> [Directions for this task]: Check every line of the entries that follow, and copy the ones containing "pixels".

Rows from a 3D scene dataset
* * *

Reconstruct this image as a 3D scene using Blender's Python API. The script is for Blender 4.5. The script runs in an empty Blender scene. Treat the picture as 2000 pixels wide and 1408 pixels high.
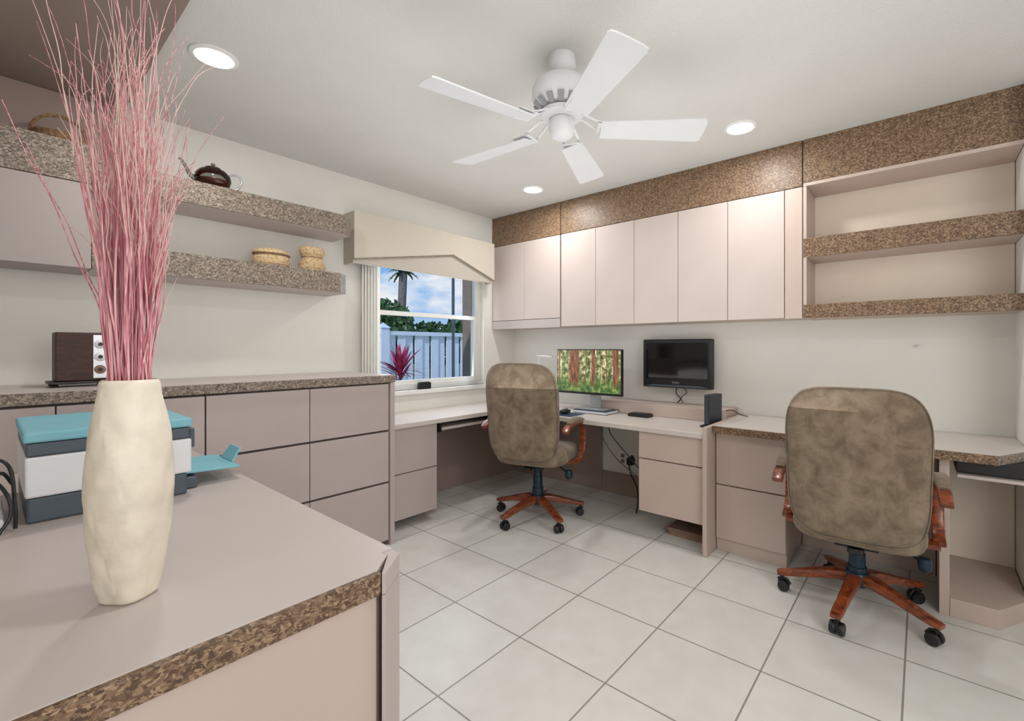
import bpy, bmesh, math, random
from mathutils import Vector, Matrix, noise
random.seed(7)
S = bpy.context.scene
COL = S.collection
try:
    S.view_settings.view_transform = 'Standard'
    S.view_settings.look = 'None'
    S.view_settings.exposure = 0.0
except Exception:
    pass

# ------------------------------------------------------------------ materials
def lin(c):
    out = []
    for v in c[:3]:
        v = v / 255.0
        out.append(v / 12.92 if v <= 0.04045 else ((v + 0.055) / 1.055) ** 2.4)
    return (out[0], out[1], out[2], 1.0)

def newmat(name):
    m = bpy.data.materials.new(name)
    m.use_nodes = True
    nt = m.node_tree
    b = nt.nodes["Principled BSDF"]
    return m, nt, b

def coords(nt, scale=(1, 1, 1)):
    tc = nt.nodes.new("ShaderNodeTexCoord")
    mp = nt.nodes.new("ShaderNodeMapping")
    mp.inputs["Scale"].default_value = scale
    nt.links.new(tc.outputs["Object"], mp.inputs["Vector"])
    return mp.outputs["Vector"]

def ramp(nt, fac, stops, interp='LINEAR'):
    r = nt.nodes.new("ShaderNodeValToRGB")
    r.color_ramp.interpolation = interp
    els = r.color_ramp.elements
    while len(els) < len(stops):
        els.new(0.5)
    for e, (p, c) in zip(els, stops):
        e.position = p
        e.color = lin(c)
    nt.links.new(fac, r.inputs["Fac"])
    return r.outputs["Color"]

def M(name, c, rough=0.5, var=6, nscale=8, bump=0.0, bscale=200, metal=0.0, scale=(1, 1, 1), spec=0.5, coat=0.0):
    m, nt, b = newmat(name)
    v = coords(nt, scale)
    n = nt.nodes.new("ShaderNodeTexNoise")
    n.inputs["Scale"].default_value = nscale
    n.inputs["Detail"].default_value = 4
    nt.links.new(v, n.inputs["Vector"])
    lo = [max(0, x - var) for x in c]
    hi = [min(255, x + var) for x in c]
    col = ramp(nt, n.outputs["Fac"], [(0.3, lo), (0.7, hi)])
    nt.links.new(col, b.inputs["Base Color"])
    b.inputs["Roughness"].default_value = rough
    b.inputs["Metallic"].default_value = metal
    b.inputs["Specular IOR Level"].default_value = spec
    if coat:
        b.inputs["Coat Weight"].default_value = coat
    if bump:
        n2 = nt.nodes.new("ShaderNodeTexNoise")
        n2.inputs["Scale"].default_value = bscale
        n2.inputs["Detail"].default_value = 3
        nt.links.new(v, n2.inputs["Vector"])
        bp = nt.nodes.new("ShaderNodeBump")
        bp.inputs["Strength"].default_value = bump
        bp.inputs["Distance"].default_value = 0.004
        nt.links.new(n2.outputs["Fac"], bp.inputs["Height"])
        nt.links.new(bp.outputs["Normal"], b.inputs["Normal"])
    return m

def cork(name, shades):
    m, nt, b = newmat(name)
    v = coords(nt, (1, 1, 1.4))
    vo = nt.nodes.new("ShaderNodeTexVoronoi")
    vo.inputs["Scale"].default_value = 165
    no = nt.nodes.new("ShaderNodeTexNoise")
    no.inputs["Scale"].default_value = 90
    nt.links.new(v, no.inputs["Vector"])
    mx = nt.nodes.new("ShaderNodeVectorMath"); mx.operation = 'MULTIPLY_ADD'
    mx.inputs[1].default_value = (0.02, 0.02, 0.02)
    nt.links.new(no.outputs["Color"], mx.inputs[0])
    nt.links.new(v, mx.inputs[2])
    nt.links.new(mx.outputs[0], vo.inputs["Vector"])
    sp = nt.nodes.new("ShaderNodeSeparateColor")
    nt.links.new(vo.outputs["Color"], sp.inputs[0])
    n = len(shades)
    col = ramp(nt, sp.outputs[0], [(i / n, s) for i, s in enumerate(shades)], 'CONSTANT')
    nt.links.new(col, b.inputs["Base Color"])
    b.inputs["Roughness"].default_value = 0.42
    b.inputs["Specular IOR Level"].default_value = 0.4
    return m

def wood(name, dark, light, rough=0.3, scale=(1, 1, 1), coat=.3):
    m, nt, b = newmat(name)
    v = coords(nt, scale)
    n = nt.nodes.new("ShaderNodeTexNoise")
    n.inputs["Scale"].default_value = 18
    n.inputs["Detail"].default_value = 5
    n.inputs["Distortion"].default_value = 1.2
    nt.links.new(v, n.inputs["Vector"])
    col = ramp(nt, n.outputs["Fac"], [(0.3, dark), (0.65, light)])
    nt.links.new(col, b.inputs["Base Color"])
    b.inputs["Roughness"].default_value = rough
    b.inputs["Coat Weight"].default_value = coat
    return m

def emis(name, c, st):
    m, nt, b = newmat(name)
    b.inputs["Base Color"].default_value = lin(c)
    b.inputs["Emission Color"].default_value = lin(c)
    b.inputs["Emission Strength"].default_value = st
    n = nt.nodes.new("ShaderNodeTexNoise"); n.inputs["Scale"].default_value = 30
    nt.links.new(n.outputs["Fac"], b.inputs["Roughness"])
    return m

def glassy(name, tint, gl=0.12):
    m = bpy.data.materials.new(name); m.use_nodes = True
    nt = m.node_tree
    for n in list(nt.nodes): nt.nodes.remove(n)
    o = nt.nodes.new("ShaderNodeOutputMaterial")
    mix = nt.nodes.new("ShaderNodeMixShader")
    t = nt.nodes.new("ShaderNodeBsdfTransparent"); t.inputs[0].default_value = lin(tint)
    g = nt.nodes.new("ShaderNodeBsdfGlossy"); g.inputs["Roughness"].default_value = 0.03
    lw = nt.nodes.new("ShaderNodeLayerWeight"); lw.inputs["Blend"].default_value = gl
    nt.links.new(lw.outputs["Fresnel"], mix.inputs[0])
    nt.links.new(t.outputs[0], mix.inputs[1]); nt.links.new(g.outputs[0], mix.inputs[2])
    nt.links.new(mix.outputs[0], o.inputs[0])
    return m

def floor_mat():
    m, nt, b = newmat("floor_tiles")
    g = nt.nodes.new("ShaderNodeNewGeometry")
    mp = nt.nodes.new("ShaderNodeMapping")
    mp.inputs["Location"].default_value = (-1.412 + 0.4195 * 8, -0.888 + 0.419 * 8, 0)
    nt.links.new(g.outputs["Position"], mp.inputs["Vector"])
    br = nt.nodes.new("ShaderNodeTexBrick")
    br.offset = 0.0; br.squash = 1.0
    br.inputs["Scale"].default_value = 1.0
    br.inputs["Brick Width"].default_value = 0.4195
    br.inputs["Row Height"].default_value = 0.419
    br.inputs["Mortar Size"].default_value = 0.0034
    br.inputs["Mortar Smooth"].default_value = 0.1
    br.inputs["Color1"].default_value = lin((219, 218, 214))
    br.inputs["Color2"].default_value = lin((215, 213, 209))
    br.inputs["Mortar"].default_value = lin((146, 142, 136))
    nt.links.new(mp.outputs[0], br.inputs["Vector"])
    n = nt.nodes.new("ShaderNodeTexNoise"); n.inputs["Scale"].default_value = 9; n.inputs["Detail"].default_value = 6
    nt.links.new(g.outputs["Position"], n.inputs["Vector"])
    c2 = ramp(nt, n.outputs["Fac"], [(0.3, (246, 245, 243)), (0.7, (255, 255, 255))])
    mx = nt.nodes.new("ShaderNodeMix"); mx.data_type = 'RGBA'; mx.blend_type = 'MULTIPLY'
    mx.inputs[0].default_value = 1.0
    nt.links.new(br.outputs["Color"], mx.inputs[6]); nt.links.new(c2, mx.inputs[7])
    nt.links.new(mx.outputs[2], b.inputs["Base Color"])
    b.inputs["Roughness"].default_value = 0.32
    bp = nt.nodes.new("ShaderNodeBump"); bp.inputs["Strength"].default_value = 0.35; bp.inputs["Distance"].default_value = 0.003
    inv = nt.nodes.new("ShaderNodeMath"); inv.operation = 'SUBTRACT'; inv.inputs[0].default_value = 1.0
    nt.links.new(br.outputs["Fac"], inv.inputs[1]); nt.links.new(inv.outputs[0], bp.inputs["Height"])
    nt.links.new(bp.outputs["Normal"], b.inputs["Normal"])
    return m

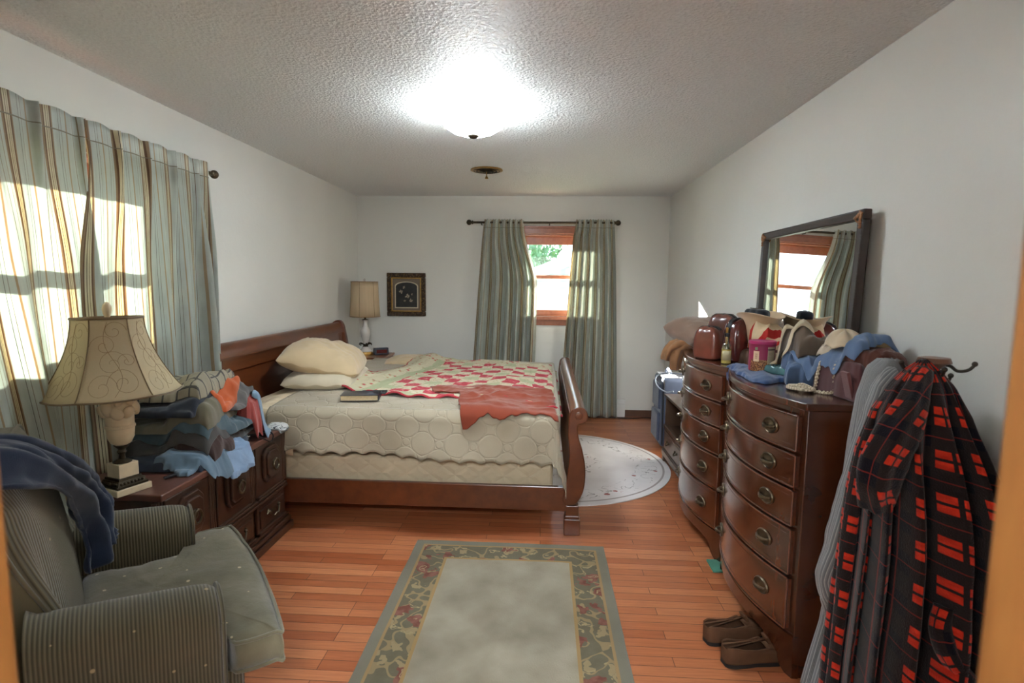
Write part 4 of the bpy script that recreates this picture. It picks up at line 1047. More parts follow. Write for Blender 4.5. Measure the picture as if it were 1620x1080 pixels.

* * *

> [Solution to this problem]:
Reconstruct this image as a 3D scene using Blender's Python API. The script is for Blender 4.5. The script runs in an empty Blender scene. Treat the picture as 2000 pixels wide and 1408 pixels high.
Write part 4 of the bpy script that recreates this picture. It picks up at line 1047. More parts follow. Write for Blender 4.5. Measure the picture as if it were 1620x1080 pixels.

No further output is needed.